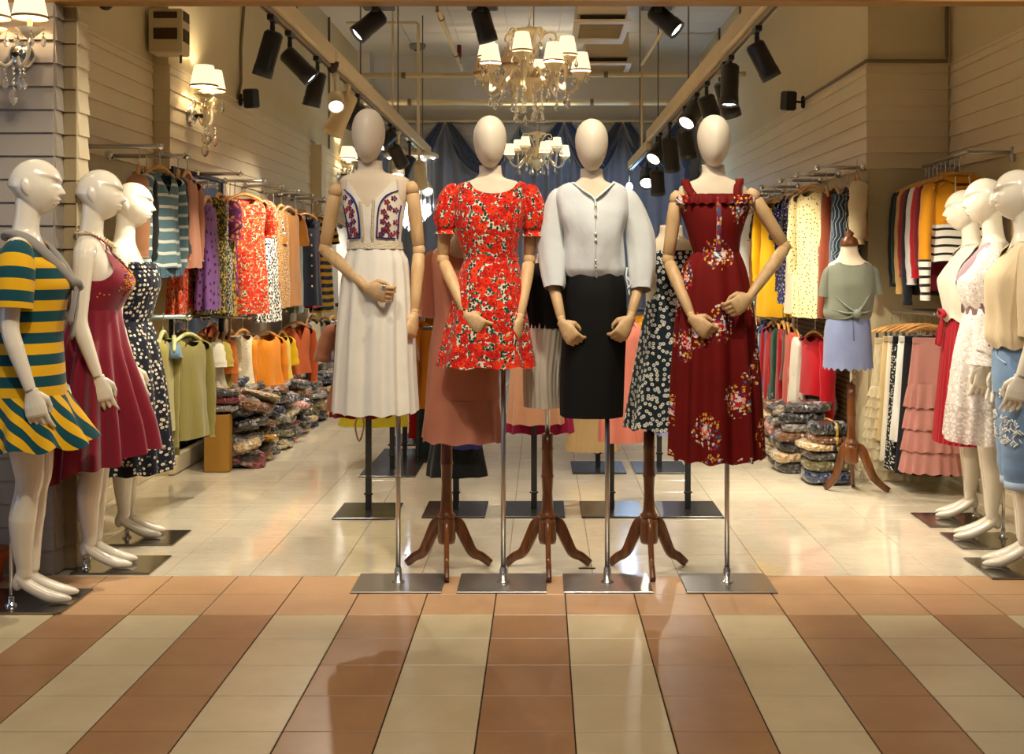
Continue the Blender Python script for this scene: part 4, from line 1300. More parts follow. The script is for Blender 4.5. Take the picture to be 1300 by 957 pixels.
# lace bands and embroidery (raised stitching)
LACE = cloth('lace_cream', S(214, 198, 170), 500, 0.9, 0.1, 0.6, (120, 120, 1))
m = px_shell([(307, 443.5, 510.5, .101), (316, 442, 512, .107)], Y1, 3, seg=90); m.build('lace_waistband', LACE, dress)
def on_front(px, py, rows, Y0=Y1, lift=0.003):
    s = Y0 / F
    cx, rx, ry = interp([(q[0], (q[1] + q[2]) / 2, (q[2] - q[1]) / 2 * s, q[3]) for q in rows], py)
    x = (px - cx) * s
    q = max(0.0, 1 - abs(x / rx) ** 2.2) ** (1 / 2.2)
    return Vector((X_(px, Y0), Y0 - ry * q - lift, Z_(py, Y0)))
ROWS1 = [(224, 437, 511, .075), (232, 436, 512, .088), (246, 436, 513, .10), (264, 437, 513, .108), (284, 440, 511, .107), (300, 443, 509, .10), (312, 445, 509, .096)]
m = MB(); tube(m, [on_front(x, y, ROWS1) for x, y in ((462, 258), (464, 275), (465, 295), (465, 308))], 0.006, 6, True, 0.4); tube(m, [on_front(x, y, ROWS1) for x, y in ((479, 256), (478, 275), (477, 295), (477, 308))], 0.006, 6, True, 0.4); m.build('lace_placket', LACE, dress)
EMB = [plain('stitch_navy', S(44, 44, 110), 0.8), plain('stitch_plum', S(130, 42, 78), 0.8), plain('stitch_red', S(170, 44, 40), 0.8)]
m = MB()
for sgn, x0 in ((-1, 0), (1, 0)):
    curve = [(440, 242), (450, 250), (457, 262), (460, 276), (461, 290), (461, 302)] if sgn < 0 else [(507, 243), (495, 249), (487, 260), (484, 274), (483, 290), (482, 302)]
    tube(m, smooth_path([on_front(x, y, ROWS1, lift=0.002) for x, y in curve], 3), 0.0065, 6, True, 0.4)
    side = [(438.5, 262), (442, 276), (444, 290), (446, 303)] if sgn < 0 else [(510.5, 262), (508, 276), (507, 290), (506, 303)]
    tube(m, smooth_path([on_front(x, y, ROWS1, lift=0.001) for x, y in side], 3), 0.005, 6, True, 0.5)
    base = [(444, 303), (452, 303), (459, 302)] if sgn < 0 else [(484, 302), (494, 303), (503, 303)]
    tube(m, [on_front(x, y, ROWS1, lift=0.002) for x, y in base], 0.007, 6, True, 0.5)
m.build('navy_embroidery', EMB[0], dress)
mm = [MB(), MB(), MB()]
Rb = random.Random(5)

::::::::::

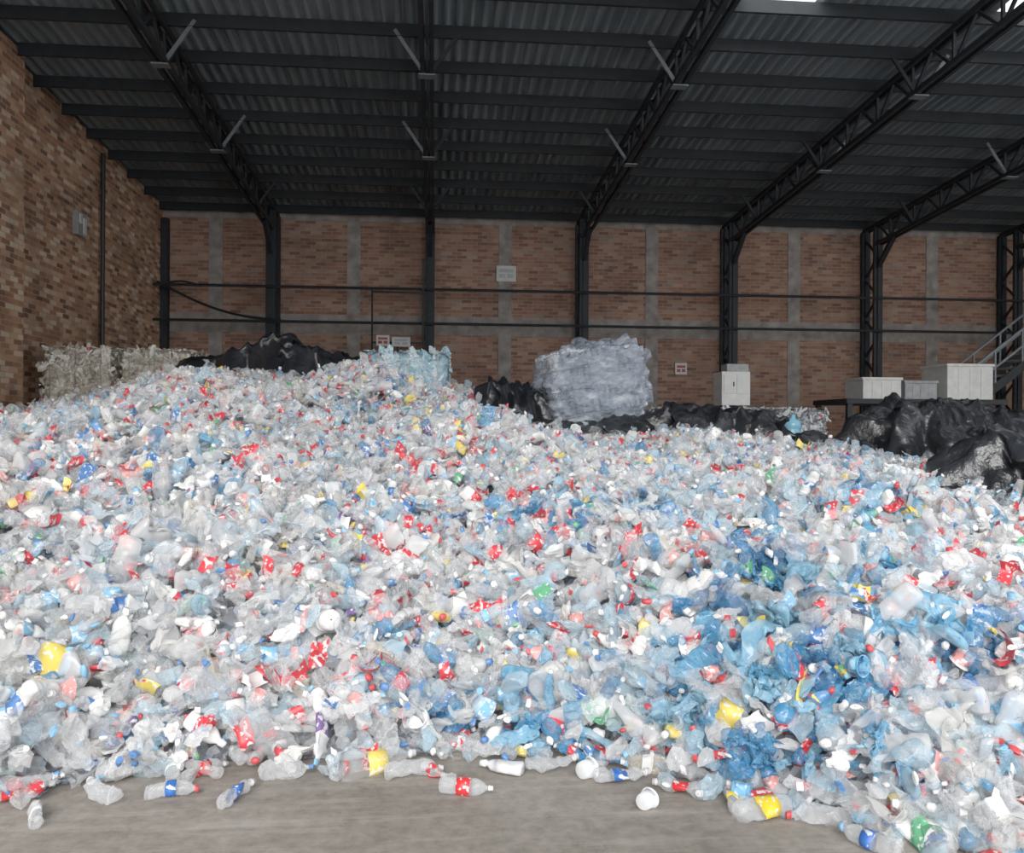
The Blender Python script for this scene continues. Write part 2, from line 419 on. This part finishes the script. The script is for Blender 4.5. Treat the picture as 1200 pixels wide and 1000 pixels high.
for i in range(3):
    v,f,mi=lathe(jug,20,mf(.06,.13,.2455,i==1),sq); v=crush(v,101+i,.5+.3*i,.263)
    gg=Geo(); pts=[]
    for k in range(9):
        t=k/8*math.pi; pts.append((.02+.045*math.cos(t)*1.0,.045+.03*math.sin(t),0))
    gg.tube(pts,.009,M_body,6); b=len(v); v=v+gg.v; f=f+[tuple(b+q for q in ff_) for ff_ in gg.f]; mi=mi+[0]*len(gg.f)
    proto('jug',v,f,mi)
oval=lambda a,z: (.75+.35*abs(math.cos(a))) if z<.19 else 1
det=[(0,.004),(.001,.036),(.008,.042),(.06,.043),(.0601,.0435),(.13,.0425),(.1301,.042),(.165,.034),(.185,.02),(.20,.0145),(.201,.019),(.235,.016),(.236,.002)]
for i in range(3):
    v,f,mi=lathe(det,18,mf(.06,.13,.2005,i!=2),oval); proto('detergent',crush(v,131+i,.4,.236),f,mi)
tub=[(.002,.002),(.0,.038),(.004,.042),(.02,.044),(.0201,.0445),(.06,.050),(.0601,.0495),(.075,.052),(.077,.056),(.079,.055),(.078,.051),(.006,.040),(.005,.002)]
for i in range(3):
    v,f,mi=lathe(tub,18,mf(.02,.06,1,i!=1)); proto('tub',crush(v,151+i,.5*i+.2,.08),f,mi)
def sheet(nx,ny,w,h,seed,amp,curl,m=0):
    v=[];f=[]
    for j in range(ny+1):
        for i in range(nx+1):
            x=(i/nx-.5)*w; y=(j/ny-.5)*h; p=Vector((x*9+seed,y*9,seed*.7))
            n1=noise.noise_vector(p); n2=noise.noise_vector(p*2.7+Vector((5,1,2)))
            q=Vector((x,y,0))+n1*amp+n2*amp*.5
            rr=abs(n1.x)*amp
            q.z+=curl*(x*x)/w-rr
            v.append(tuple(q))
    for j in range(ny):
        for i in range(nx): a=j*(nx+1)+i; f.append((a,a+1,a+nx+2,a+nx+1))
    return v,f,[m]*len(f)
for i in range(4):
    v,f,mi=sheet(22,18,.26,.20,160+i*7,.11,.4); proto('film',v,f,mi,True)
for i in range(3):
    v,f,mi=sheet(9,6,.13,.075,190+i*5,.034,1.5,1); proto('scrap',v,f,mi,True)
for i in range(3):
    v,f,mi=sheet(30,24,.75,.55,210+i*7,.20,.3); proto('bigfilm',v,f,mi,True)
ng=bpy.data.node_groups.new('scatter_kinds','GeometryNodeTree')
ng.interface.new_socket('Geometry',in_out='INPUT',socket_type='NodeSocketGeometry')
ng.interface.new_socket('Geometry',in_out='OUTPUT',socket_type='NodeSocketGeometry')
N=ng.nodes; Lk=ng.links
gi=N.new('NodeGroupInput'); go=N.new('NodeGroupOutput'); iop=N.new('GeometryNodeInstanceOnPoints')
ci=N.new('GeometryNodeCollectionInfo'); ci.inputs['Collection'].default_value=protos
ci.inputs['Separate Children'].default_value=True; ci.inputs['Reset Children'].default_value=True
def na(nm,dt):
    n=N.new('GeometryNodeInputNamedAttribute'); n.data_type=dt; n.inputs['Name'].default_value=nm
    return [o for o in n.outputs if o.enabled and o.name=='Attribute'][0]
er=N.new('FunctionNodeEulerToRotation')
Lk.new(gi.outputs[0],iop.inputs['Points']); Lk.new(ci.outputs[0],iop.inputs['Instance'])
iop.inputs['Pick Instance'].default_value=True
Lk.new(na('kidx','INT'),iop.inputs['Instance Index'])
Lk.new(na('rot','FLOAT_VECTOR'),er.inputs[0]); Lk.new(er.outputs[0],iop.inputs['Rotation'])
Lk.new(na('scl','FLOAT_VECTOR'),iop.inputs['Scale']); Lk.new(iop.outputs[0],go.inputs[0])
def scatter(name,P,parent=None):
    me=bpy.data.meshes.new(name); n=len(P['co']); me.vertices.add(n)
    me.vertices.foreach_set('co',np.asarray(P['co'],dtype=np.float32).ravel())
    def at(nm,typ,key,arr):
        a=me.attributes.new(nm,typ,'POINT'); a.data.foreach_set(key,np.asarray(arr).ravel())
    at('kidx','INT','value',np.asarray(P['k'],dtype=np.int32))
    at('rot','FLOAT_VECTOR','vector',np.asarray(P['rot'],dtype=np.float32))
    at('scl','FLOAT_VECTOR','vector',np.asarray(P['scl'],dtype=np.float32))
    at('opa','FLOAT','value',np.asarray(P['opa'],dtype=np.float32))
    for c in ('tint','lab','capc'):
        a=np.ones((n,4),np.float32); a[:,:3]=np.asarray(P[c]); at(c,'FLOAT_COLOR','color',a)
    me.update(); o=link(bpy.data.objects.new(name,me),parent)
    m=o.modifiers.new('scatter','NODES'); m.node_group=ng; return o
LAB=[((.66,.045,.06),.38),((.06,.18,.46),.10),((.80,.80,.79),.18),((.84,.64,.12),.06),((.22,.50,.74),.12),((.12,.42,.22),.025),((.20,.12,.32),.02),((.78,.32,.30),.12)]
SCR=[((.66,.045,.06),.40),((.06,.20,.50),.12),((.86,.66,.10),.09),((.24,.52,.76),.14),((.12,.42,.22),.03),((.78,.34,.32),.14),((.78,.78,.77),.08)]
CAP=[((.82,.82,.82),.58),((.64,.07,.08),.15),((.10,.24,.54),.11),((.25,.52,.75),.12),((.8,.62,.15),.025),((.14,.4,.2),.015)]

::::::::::

Exactly and only the lines from the line with "Continue the Blender" to the line with "Rb = random.Random(5)", both included, are to be printed.

The completed task:
Continue the Blender Python script for this scene: part 4, from line 1300. More parts follow. The script is for Blender 4.5. Take the picture to be 1300 by 957 pixels.
# lace bands and embroidery (raised stitching)
LACE = cloth('lace_cream', S(214, 198, 170), 500, 0.9, 0.1, 0.6, (120, 120, 1))
m = px_shell([(307, 443.5, 510.5, .101), (316, 442, 512, .107)], Y1, 3, seg=90); m.build('lace_waistband', LACE, dress)
def on_front(px, py, rows, Y0=Y1, lift=0.003):
    s = Y0 / F
    cx, rx, ry = interp([(q[0], (q[1] + q[2]) / 2, (q[2] - q[1]) / 2 * s, q[3]) for q in rows], py)
    x = (px - cx) * s
    q = max(0.0, 1 - abs(x / rx) ** 2.2) ** (1 / 2.2)
    return Vector((X_(px, Y0), Y0 - ry * q - lift, Z_(py, Y0)))
ROWS1 = [(224, 437, 511, .075), (232, 436, 512, .088), (246, 436, 513, .10), (264, 437, 513, .108), (284, 440, 511, .107), (300, 443, 509, .10), (312, 445, 509, .096)]
m = MB(); tube(m, [on_front(x, y, ROWS1) for x, y in ((462, 258), (464, 275), (465, 295), (465, 308))], 0.006, 6, True, 0.4); tube(m, [on_front(x, y, ROWS1) for x, y in ((479, 256), (478, 275), (477, 295), (477, 308))], 0.006, 6, True, 0.4); m.build('lace_placket', LACE, dress)
EMB = [plain('stitch_navy', S(44, 44, 110), 0.8), plain('stitch_plum', S(130, 42, 78), 0.8), plain('stitch_red', S(170, 44, 40), 0.8)]
m = MB()
for sgn, x0 in ((-1, 0), (1, 0)):
    curve = [(440, 242), (450, 250), (457, 262), (460, 276), (461, 290), (461, 302)] if sgn < 0 else [(507, 243), (495, 249), (487, 260), (484, 274), (483, 290), (482, 302)]
    tube(m, smooth_path([on_front(x, y, ROWS1, lift=0.002) for x, y in curve], 3), 0.0065, 6, True, 0.4)
    side = [(438.5, 262), (442, 276), (444, 290), (446, 303)] if sgn < 0 else [(510.5, 262), (508, 276), (507, 290), (506, 303)]
    tube(m, smooth_path([on_front(x, y, ROWS1, lift=0.001) for x, y in side], 3), 0.005, 6, True, 0.5)
    base = [(444, 303), (452, 303), (459, 302)] if sgn < 0 else [(484, 302), (494, 303), (503, 303)]
    tube(m, [on_front(x, y, ROWS1, lift=0.002) for x, y in base], 0.007, 6, True, 0.5)
m.build('navy_embroidery', EMB[0], dress)
mm = [MB(), MB(), MB()]
Rb = random.Random(5)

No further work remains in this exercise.